To ciężki cios dla hodowców, kryzys bez precedensu, kolejny poważny kryzys po 2006 r. i wiośnie 2012 r. - wybijały w tytułach swych informacji francuskie portale, radiostacje, kanały telewizyjne i prasa o decyzji prefekta regionu Gironde i władz sanitarnych dotyczącej zakazu sprzedaży ostryg z basenu Arcachon na kilka dni przez uroczystą sylwestrową kolacją i rodzinnym posiłkiem w Nowy Rok.
Ostrygi z tego akwenu zostały 27 grudnia uznane za nie nadające się do spożycia ze względu na ryzyko sanitarne. Państwowa agencja bezpieczeństwa żywności AFSSA poinformowała o licznych przypadkach zbiorowego zatrucia pokarmowego w czasie świąt. Prefektura wyjaśniła, że przyczyną tego był norowirus w hodowlanych ostrygach, nazywany często zatruciem pokarmowym albo grypą żołądkową. Zbieranie ostryg indywidualnie i z miejsc hodowli zostało zawieszone do odwołania, skorupiaki które pojawiły się już w handlu należy wycofać z rynku, a kupione wyrzucić. Zakaz spożywania dotyczy też wszelkich skorupiaków (małż: moules, palourdes...) pochodzących z Zatoki Arcachon.
Zakaz uderzy najmocniej hodowców, dla których koniec roku jest szczytem sezonu. Dla tych, którzy współpracują z supermarketami na okres tych świąt przypada połowa sprzedaży, z tego dwie trzecie przed świętami i jedna trzecia na Sylwestra - powiedial agencji AFP jeden z nich, Thierry Lafon z Gujan-Mestras. - Natychmiast odczujemy utratę przychodów i późniejszą falę, bo ostrygi, których nie sprzedamy teraz, pojawią się później na rynku w nadmiarze. To żywy produkt, nie można go odłożyć na półkę i mówić, że sprzeda się później - dodał.
Zakaz zbierania i sprzedaży może zostać zniesiony dopiero po dwóch testach, które potwierdzą powrót do normalnej sytuacji - ogłosił prefekt Gironde, Francis Idrac. Następny test przewidziano 14 sierpnia.
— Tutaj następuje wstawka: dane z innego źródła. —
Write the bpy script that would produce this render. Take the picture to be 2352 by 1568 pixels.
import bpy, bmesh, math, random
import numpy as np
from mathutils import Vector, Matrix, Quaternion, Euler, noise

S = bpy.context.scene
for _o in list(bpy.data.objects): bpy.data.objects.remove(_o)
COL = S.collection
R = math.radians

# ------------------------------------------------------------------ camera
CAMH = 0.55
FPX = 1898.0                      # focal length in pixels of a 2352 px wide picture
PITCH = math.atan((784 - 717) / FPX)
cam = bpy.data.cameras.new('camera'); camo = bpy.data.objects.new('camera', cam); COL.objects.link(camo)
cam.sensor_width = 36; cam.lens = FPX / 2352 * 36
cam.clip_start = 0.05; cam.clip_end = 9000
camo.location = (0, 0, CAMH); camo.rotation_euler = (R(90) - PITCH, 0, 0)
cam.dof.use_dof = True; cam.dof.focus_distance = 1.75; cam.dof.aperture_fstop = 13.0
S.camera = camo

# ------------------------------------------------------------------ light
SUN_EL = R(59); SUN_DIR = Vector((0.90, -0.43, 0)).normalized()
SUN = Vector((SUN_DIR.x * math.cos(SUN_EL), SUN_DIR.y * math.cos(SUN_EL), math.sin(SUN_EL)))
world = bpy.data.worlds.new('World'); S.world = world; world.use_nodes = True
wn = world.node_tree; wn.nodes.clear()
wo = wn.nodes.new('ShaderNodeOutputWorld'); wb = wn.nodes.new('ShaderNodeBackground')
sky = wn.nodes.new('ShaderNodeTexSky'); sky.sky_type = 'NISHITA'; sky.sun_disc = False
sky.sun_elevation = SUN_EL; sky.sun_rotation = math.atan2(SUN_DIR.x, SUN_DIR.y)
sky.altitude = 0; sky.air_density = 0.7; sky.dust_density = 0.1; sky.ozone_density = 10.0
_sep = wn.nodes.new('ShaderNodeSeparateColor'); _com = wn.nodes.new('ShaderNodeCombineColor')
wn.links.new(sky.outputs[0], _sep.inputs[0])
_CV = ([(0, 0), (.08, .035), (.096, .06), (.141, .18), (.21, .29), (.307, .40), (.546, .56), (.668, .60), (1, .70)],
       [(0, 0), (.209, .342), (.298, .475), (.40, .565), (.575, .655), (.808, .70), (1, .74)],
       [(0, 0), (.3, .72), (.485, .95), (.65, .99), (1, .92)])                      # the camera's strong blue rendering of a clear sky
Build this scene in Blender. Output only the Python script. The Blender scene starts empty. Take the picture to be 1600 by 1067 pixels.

Z Zatoki Arcachon pochodzi co roku ok. 8-12 tys. ton ostryg, 10 proc. krajowej produkcji. Regiony Charente-Maritime i Gironde dostarczają połowę francuskich ostryg, zajmuje się tym ok. 1300 firm dających bezpośrednie zatrudnienie 3 tysiącom ludzi. Krajowa produkcja wynosi 110 tys. ton, zajmuje się tym ok. 4 tys. firm głównie rodzinnych, a pracuje w nich 11 tys. ludzi. Francja zajmuje czwarte miejsce na świecie, za Chinami, Koreą i Japonią.